The following bullet points should be nailed to the front door of the Pentagon:
- The Korean War saved South Korea from communism but was not a military victory.
- The Vietnam War was a lengthy, humiliating, and costly defeat.
- We intervened in Somalia and the Balkans for humanitarian reasons with little real success.
- We fought an “endless” and indecisive war in Iraq.
- We fought and lost a 20-year war in Afghanistan.
- We fought an ill-fated Global War on Terror which reduced our influence in the Middle East.
After more than 30 years of interventionism abroad coupled with more than a decade of emphasizing “diversity, equity, and inclusion” policies within the armed services, the United States is less secure than Ronald Reagan left us in 1989.
The leaders running the Pentagon for the past 30 years have demonstrably failed. We need a fresh start in that massive building in Arlington County just across the Potomac River from Washington, D.C.
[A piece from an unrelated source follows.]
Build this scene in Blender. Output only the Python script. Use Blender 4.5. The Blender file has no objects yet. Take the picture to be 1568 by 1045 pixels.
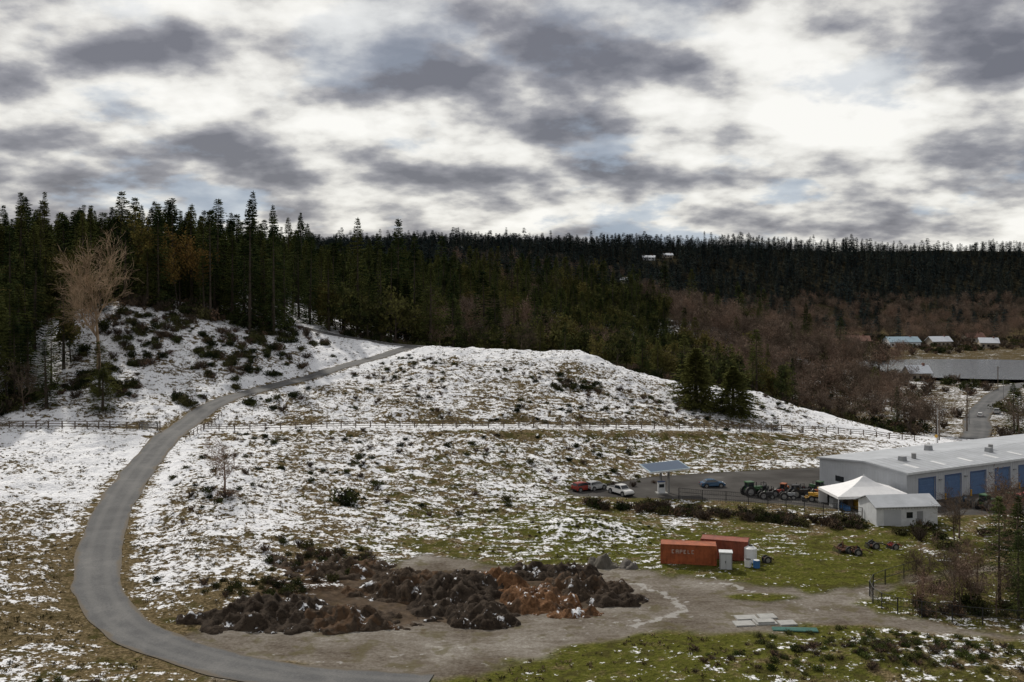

Pete Hegseth, who President-elect Trump plans to nominate as Secretary of Defense, is just the person to implement that fresh start.
During that 30-year time period since the end of the Cold War, there were two major exceptions to this record of failure: the first Gulf War in 1991, which was fought for the limited purpose of reversing Iraq’s conquest of Kuwait and possible aggression toward Saudi Arabia; and the mostly anti-interventionist policies of the first Trump administration. The first Trump administration came the closest of any post-Cold War administration to replicate the “peace through strength” approach of Ronald Reagan’s presidency.